House Panel Criticizes Shipments of Cash to Iraq

Three key figures in Iraq's reconstruction — Paul Bremer, Stuart Bowen, and Tim Carney — are testifying before the House Oversight and Government Reform Committee.

The hearing follows a damning audit by Bowen, the Special Inspector General for Iraq Reconstruction, who says that tens of millions of dollars have been squandered.

In the meantime, President Bush is pushing Congress to approve an additional $1.2 billion for reconstruction aid.
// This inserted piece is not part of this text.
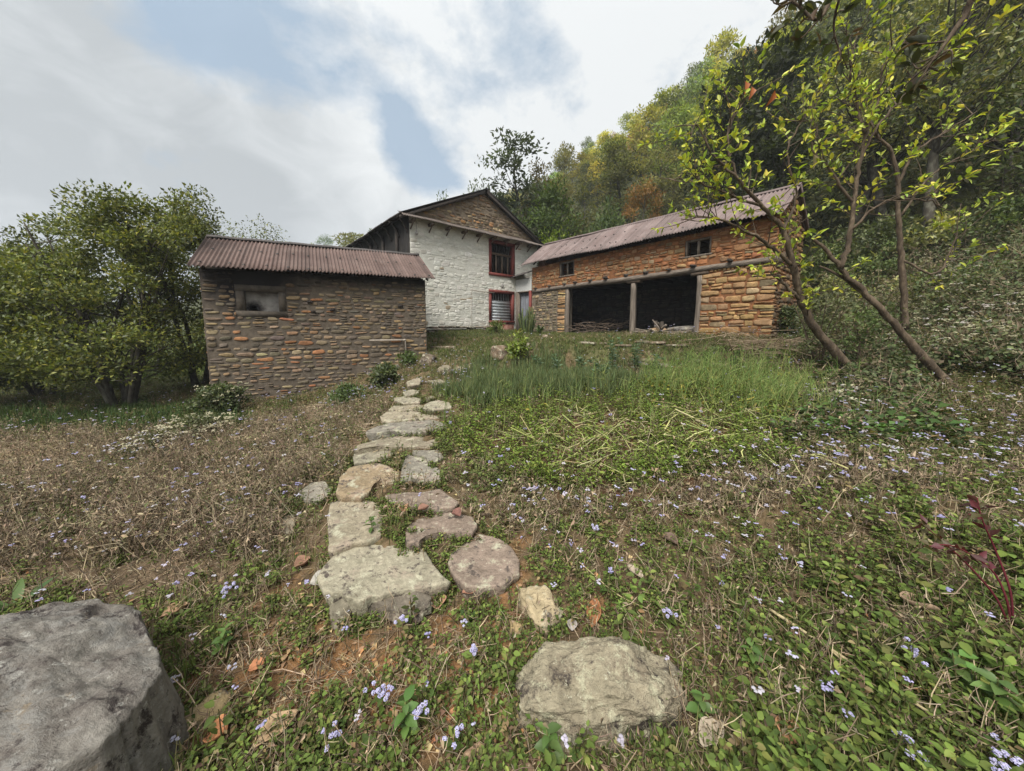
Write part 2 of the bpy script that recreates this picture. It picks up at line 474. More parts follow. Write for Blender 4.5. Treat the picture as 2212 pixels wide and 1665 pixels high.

At a hearing of the House Oversight and Government Reform Committee, the panel's Democratic chairman, Henry Waxman, took aim at the Coalition Provisional Authority, and how it handed out huge amounts of cash.

In questioning why the U.S. Federal Reserve had to ship $12 billion dollars — tons and tons of cash — to Baghdad between May 2003 and June 2004, Waxman (D-CA) asked, "Who in their right mind would send 363 tons of cash into a war zone?"

Ambassador L. Paul Bremer, the American who was in charge of Iraq at the time, said the money was not U.S. tax dollars but Iraqi money from the United Nations' oil-for-food program. Bremer said that he needed to kick-start the economy and Iraqi ministries needed to pay salaries and pensions. The United States didn't have time to impose financial controls, he said.

Bremer left Baghdad two and a half years ago. Many have since criticized him for policies that exacerbated sectarian tensions. Bremer has acknowledged mistakes even as he tried to deflect the criticism that he shouldn't have disbanded the Iraqi army or fired so many Baath Party members.